Settlement in rate case signals a broken system that undermines public confidence in government agencies
Regarding the proposed settlement, this statement is from Greenpeace, AARP NC and NC WARN
Durham, NC – The state agency that supposedly represents North Carolina electricity customers has cut a deal with Duke Energy to settle a controversial rate hike request. The NC Utilities Commission’s Public Staff announced the deal today before even considering evidence being prepared by public interest groups, businesses and local governments – and before public hearings set for Winston-Salem, Charlotte and Hillsborough.
By agreeing to settle for $211 million less than it had requested, Duke has made clear that it had originally sought to overcharge customers by that much year after year. We have no confidence that Duke isn’t getting away with millions more in unallowable expenses that would be locked in each year if the settlement is approved by the Commission.
This is the third time in four years that Duke has asked for millions in inappropriate charges, then split the difference with regulators – and the rates go up each time. The settlement, if approved, would grant an overall rate increase of about 5 percent.
Duke is clearly gaming the system by asking for twice as much as it wants, and the Public Staff is playing along by giving them half in every rate case. This deal is not good government and undermines the public’s confidence that rates are determined in a fair and transparent way.
“Seniors have been showing up at NCUC public hearings because they cannot afford annual utility increases that threaten their health and economic security. By settling before the hearings in June and July, the Public Staff is signaling that their concerns mean very little,” said AARP State Director Doug Dickerson today.
The case will still go to evidentiary hearings on July 8, but the settlement prejudices the case because the Commission routinely sides with the Public Staff. The Public Staff is essentially saying “we don’t need to hear from the consumers, nor their experts, nor await cross examination of Duke witnesses.”
That’s a lousy way to regulate a giant corporate utility.

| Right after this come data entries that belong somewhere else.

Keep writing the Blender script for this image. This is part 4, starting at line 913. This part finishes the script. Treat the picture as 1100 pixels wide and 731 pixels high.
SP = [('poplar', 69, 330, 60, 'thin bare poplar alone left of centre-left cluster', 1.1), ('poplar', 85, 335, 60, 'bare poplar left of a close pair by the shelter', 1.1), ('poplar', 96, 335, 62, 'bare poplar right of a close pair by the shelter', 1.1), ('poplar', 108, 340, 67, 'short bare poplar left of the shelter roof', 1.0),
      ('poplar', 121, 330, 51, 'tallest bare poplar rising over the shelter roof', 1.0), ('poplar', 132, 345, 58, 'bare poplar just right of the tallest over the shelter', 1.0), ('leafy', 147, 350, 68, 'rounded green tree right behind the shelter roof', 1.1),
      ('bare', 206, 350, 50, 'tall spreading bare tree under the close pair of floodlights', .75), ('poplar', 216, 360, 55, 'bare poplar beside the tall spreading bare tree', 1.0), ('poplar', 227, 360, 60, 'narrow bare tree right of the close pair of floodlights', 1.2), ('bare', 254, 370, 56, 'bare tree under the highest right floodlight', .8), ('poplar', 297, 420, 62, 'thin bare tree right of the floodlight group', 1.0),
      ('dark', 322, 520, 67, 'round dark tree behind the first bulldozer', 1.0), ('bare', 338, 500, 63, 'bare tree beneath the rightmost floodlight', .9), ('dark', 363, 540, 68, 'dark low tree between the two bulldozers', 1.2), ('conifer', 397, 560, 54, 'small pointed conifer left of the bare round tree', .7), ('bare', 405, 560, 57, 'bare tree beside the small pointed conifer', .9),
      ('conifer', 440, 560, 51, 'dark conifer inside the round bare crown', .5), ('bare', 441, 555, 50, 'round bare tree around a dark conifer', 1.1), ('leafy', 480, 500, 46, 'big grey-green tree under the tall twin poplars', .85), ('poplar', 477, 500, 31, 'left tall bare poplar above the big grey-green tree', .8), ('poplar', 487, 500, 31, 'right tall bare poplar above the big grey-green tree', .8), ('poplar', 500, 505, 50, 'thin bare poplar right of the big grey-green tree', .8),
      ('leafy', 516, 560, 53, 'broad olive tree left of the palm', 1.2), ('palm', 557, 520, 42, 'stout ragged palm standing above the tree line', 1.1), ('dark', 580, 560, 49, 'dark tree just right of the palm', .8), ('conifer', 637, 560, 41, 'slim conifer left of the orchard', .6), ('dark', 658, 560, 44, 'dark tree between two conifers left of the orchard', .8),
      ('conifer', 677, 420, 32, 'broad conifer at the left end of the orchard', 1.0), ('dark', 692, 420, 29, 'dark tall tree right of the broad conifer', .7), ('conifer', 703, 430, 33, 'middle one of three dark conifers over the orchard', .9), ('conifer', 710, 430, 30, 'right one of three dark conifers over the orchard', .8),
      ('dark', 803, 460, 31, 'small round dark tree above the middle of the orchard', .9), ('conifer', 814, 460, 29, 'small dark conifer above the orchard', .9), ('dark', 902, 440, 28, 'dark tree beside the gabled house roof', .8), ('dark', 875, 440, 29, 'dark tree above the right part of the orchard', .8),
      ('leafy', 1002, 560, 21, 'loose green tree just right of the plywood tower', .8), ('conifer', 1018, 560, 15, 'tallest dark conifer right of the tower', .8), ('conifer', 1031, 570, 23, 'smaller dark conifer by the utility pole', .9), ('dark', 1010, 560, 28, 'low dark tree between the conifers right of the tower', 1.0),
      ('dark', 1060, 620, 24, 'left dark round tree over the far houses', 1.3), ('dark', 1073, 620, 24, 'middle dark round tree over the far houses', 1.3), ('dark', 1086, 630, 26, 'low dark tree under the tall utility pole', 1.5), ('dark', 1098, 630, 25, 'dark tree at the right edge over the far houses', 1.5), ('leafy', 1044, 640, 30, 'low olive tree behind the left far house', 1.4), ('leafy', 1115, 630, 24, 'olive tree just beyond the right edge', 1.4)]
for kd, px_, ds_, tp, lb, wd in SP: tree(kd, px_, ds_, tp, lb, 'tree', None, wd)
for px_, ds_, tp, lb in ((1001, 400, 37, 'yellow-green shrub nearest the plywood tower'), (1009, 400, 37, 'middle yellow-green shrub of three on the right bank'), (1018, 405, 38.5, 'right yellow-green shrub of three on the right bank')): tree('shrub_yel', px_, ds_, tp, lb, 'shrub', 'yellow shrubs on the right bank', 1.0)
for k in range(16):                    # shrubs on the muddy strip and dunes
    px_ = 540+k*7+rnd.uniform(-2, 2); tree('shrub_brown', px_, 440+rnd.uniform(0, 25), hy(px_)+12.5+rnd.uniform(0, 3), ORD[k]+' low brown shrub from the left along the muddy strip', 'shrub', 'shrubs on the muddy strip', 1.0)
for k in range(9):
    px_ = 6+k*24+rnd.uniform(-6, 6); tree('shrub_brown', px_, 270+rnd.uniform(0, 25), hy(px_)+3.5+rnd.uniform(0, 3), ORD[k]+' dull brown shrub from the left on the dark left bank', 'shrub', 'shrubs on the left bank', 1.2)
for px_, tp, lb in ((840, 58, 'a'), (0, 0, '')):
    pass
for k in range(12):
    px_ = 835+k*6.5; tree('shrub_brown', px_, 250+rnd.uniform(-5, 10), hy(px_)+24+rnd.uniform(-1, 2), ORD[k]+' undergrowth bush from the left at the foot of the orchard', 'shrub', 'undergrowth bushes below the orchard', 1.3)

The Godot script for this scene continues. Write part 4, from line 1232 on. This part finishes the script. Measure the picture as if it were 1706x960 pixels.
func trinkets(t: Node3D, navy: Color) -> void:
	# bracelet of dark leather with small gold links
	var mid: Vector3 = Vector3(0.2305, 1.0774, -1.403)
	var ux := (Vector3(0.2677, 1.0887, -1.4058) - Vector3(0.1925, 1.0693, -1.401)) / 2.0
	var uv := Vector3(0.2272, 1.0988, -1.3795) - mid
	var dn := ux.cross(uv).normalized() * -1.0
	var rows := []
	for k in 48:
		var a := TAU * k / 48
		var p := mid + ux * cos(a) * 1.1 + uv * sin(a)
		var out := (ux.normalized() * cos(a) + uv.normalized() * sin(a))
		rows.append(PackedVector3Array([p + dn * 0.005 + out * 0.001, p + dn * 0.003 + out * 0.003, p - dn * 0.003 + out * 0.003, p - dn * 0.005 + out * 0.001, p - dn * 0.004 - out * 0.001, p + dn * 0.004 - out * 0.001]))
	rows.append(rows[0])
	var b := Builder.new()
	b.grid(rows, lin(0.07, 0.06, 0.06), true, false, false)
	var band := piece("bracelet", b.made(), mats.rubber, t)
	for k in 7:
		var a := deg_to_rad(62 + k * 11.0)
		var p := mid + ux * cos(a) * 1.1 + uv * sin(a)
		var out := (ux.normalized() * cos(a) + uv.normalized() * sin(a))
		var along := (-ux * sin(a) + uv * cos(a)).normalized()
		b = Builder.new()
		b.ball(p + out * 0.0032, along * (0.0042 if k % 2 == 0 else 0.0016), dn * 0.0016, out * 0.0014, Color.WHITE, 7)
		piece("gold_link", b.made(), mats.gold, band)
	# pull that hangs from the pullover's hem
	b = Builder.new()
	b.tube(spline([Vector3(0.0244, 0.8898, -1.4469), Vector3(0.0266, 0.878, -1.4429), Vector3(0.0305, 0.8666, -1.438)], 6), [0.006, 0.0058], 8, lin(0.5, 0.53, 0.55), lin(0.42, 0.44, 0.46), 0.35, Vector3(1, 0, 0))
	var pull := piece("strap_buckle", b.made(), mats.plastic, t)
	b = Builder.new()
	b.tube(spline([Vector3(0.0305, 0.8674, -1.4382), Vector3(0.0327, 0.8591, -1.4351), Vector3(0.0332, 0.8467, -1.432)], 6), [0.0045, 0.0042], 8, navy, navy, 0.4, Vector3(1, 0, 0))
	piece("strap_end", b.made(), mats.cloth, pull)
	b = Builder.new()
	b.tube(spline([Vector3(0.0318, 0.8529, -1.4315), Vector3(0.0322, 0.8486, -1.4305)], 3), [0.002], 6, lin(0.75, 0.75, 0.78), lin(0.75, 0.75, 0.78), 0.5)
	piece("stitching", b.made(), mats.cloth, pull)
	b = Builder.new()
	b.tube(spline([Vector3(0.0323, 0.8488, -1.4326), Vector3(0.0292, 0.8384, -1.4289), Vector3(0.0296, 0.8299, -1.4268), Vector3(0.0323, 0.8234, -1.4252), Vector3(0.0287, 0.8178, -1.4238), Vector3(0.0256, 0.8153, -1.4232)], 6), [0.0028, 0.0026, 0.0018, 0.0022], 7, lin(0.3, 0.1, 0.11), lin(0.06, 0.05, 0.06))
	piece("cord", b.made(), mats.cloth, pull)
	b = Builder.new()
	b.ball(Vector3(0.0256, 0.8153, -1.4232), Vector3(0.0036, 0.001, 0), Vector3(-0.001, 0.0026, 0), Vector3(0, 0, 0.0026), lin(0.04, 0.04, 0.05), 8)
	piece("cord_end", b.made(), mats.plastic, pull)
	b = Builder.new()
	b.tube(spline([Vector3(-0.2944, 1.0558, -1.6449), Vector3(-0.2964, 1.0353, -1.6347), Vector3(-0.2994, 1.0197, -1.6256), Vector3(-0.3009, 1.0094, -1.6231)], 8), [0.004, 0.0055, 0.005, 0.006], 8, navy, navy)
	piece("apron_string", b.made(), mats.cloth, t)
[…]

In cutting the deal, the Public Staff also abandoned its decades-long and vigorous opposition to Duke’s method of shifting generation costs onto small customers by basing the entire year’s expenses on the single hottest hour. That allocation method, which is rarely used across the nation, allows Duke to practically give power to the largest users, thus driving up demand and perpetuating the utility’s argument to build expensive power plants that otherwise would not be needed. Meanwhile, households, small businesses and local governments get hit with continuing rate hikes.
As interveners in the case, both Greenpeace and NC WARN – and other entities – have been furiously combing through thousands of documents and will make initial filings by Monday.
Backroom deal-making – with all other parties locked out – is exactly what makes people resent the government. We are determined to work harder than ever for the public’s actual interests: affordable rates and clean, efficient energy.